Nightjar "cpb"@ insertmysurnamehere wrote:
Chris J Dixon wrote:
"Nightjar \"cpb\"@" "insertmysurnamehere wrote:

It was not a fall, but a deliberate fast descent to a level where
oxygen was not needed - one of the crew's oxygen masks was broken -
and where engine restart procedures might be expected to work, which
they did.

It's a pretty steep glide angle isn't it? I reckon it would feel
close enough to a fall for the passengers
The glide angle is 15:1, but he had to go down a lot faster than that
because of the oxygen mask problem.
The angle of attack would also be beneficial to re staring the engines
as well, by using the ram air to turn the compressor fan blades

Dave


Apparently they had to keep varying their angle, as the engines require a
specific range of airspeed to re-ignite,


I never went into this in any depth, so I have to accept what you say, but
I have my doubts. I dabbled in spin trials many years ago, but didn't get
to meet the aircrew till many years later to ask them.

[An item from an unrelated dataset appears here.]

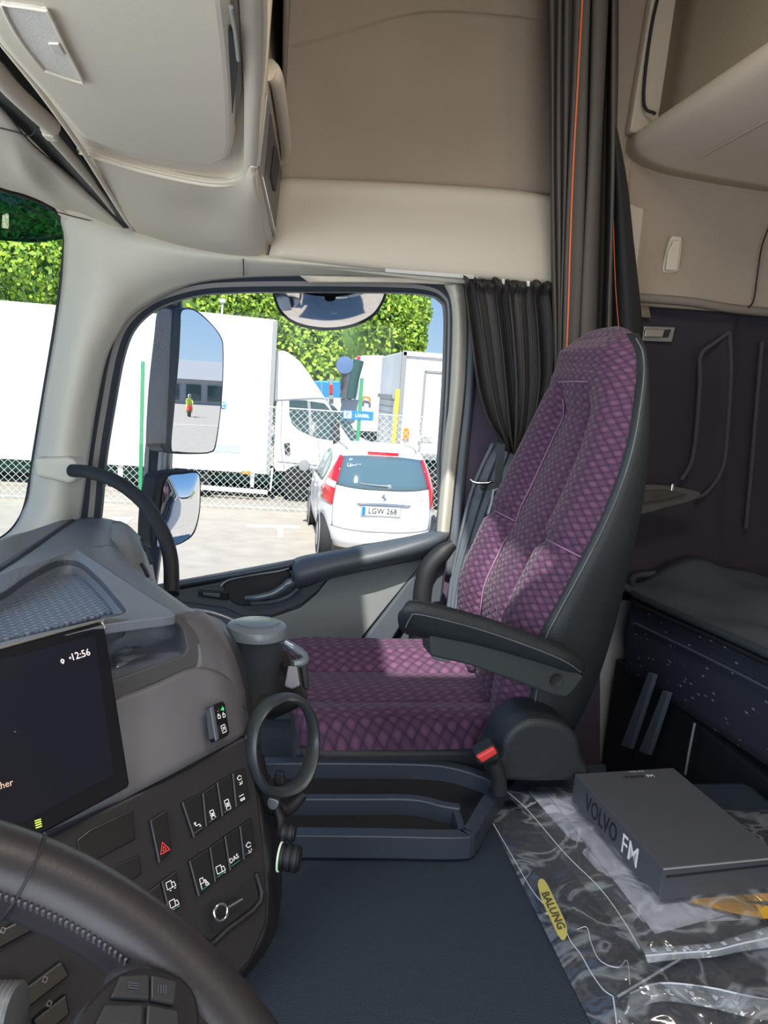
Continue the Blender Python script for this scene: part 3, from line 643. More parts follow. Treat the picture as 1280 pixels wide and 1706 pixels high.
tube('yellow_pole', [q(663, 648, Y=14.7), q(659, 700, Y=14.7), q(654, 757, Y=14.7)], .05, mat('yellow_paint', (.85, .68, .10), .4), rt, 3, 8)
box('underframe', (X0+2.6, 16.2, Z0-.2), (4.8, 1.4, .35), DARKV, rt, .02)
for dx in (1.0, 4.2): lathe('wheel', [(.2, 0), (.42, .01), (.44, .05), (.44, .25), (.42, .3)], (X0+dx, 15.05, .44), (0, 1, 0), BLACK, rt, 24)
# lamp post far away
lp = empty('street_lamp', (0, 0, 0), 'thin white street lamp rising behind the box truck roof', 'lamp')
tube('pole', [q(371, 504, Y=24), Vector((q(371, 504, Y=24).x-.1, 24, 0))], .035, BOXW, lp, 1, 8)
lathe('lamp_head', [(.03, 0), (.10, .02), (.10, .10), (.03, .14)], q(371, 505, Y=24), (0, 0, 1), BOXW, lp, 12)
# white hatchback, its tail towards us
CX, CY = q(640, 850, Y=9.9).x, 9.9
LV = [(.18, .14, 3.60, .76), (.30, .03, 3.68, .82), (.48, 0, 3.72, .845), (.66, .01, 3.70, .85), (.82, .05, 3.55, .85), (.94, .08, 3.25, .845), (1.02, .11, 2.85, .83), (1.14, .17, 2.62, .79), (1.28, .25, 2.38, .745), (1.42, .36, 2.08, .685), (1.52, .47, 1.86, .61), (1.575, .62, 1.65, .50), (1.60, .85, 1.45, .36)]
NS = 4.5
def lev(z):
    if z <= LV[0][0]: return LV[0][1:]
    for i in range(len(LV)-1):
        if z <= LV[i+1][0]:
            t = (z-LV[i][0])/(LV[i+1][0]-LV[i][0]); return tuple(LV[i][k]*(1-t)+LV[i+1][k]*t for k in (1, 2, 3))
    return LV[-1][1:]
def plan(z, a):
    y0, y1, w_ = lev(z); c, s = cos(a), sin(a)
    e_ = 2/NS; return (w_*math.copysign(abs(c)**e_, c), (y0+y1)/2+(y1-y0)/2*math.copysign(abs(s)**e_, s))
def rear(x, z, off=0.0):
    y0, y1, w_ = lev(z); k = max(0, 1-abs(x/w_)**NS)**(1/NS); return Vector((CX+x, CY+(y0+y1)/2-(y1-y0)/2*k-off, z))
def sidep(y, z, off=0.0):
    y0, y1, w_ = lev(z); k = max(0, 1-abs((y-(y0+y1)/2)/((y1-y0)/2))**NS)**(1/NS); return Vector((CX-w_*k-off, CY+y, z))
car = empty('white_hatchback', (0, 0, 0), 'white hatchback car with red tail lamps parked just outside the window', 'car')
na = 48; zl = [.18, .24, .30, .39, .48, .57, .66, .74, .82, .88, .94, .98, 1.02, 1.08, 1.14, 1.21, 1.28, 1.35, 1.42, 1.47, 1.52, 1.55, 1.575, 1.59, 1.60]
vs = []; fs = []
for z in zl:
    for k in range(na):
        x, y = plan(z, 2*pi*k/na); vs.append(Vector((CX+x, CY+y, z)))
for i in range(len(zl)-1):
    for k in range(na): fs.append((i*na+k, i*na+(k+1) % na, (i+1)*na+(k+1) % na, (i+1)*na+k))
fs += [tuple(range(na)), tuple(range((len(zl)-1)*na, len(zl)*na))]
mesh('body', vs, fs, PAINTW, car)
def rp(name, pts, m, off=.008, thick=.012, n=5, side_=False):
    f = sidep if side_ else rear
    rows = curve([Vector((a[0], a[1], 0)) for a in pts[0]], n), curve([Vector((a[0], a[1], 0)) for a in pts[1]], n)
    K = 6; vs = []; fs = []; nn = len(rows[0])
    for i in range(K+1):
        for j in range(nn):
            p = rows[0][j].lerp(rows[1][j], i/K); vs.append(f(p.x, p.y, off))
    for i in range(K):
        for j in range(nn-1): fs.append((i*nn+j, i*nn+j+1, (i+1)*nn+j+1, (i+1)*nn+j))
    o = mesh(name, vs, fs, m, car, True, True); solid(o, thick, 0); return o
CG = mat('tailgate_glass', (.10, .17, .21), .05, spec=.9)
rp('rear_window', [[(-.56, 1.44), (-.3, 1.465), (0, 1.47), (.3, 1.465), (.56, 1.44)], [(-.66, 1.06), (-.35, 1.03), (0, 1.025), (.35, 1.03), (.66, 1.06)]], CG)
rp('tail_lamp', [[(-.60, 1.45), (-.68, 1.30), (-.77, 1.12), (-.825, .95), (-.82, .80)], [(-.56, 1.44), (-.60, 1.28), (-.645, 1.12), (-.68, .95), (-.70, .78)]], REDL, .016)
rp('tail_lamp', [[(.60, 1.45), (.68, 1.30), (.77, 1.12), (.825, .95), (.82, .80)], [(.56, 1.44), (.60, 1.28), (.645, 1.12), (.68, .95), (.70, .78)]], REDL, .016)
rp('reverse_lamp', [[(-.75, 1.12), (-.79, 1.03)], [(-.655, 1.09), (-.675, 1.01)]], mat('clear_lamp', (.8, .78, .78), .15), .024)
rp('brake_lamp', [[(-.22, 1.515), (.22, 1.515)], [(-.22, 1.49), (.22, 1.49)]], REDL, .02, .03)
rp('bumper_seam', [[(-.70, .50), (-.3, .47), (0, .465), (.3, .47), (.70, .50)], [(-.70, .488), (-.3, .458), (0, .453), (.3, .458), (.70, .488)]], GREYV, .004, .004)
for s_ in (-1, 1): rp('tailgate_seam', [[(s_*.69, .50), (s_*.69, .80), (s_*.66, 1.03)], [(s_*.682, .50), (s_*.682, .80), (s_*.652, 1.03)]], GREYV, .005, .006)
rp('handle_bar', [[(-.38, .845), (0, .855), (.38, .845)], [(-.34, .82), (0, .83), (.34, .82)]], mat('car_chrome', (.6, .62, .64), .2, .8), .02, .02)
plc = rear(-.04, .745, .02)
box('number_plate', plc, (.53, .012, .12), WHITE, car, .004)
box('plate_frame', plc+Vector((0, .004, -.012)), (.555, .012, .155), GREYV, car, .004)
box('plate_band', plc+Vector((-.24, -.006, 0)), (.045, .006, .115), BLUE, car)
text('lettering', 'LGW 268', plc+Vector((.025, -.009, .004)), (1, 0, 0), (0, 0, 1), .078, mat('plate_ink', (.03, .03, .035), .5), car, bold=.008, sx=.92, spacing=1.0)
text('lettering', 'SUZUKI', rear(-.50, .92, .012), (1, 0, 0), (0, 0, 1), .03, GREYV, car, sx=1.5, spacing=1.3)
text('lettering', 'SPLASH', rear(.54, .92, .012), (1, 0, 0), (0, 0, 1), .035, GREYV, car, sx=1.2)
text('lettering', '65', rear(-.46, 1.405, .02), (1, 0, 0), (0, 0, 1), .04, WHITE, car, bold=.02)
text('lettering', 'Lånebil', rear(-.42, 1.335, .02), (1, 0, 0), (0, 0, 1), .05, WHITE, car, bold=.02)
e0 = rear(0, .93, .014)
sp = [(-.04, .005), (-.005, .05), (.012, .038), (-.008, .012), (.04, -.012), (.005, -.055), (-.012, -.042), (.012, -.014)]
plate('emblem', [e0+Vector((x, 0, z)) for x, z in sp], .006, mat('emblem_grey', (.25, .33, .38), .3, .6), car, 0, (0, 1, 0))
tube('wiper', [rear(.06, 1.085, .03), rear(-.15, 1.09, .03), rear(-.36, 1.105, .02)], [.014, .009, .006], GREYV, car, 4, 6)
lathe('wiper_hub', [(.01, 0), (.035, .005), (.035, .02), (.02, .03)], rear(.07, 1.075, .0), (0, -1, 0), GREYV, car, 12)
for s_ in (-1, 1):
    tube('roof_seam', [Vector((CX+s_*.50, CY+.55, 1.548)), Vector((CX+s_*.53, CY+1.0, 1.565)), Vector((CX+s_*.52, CY+1.6, 1.563))], .012, GREYV, car, 4, 6)
SG = mat('side_window_glass', (.20, .27, .26), .1, spec=.8)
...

but they'd lost their airspeed
indication.


I can't see that happening. There is a pitot static system on aircraft
that doesn't require power.
Pitot reads the air speed from probes that point forward and this air is
transferred to a simple gauge that measures and displays the speed.
Usually duplicated so that the co pilot gets a reading from a separate
probe from the pilots source.


The probes fill up with ash.
the same happens with the engine sensors and various other bits.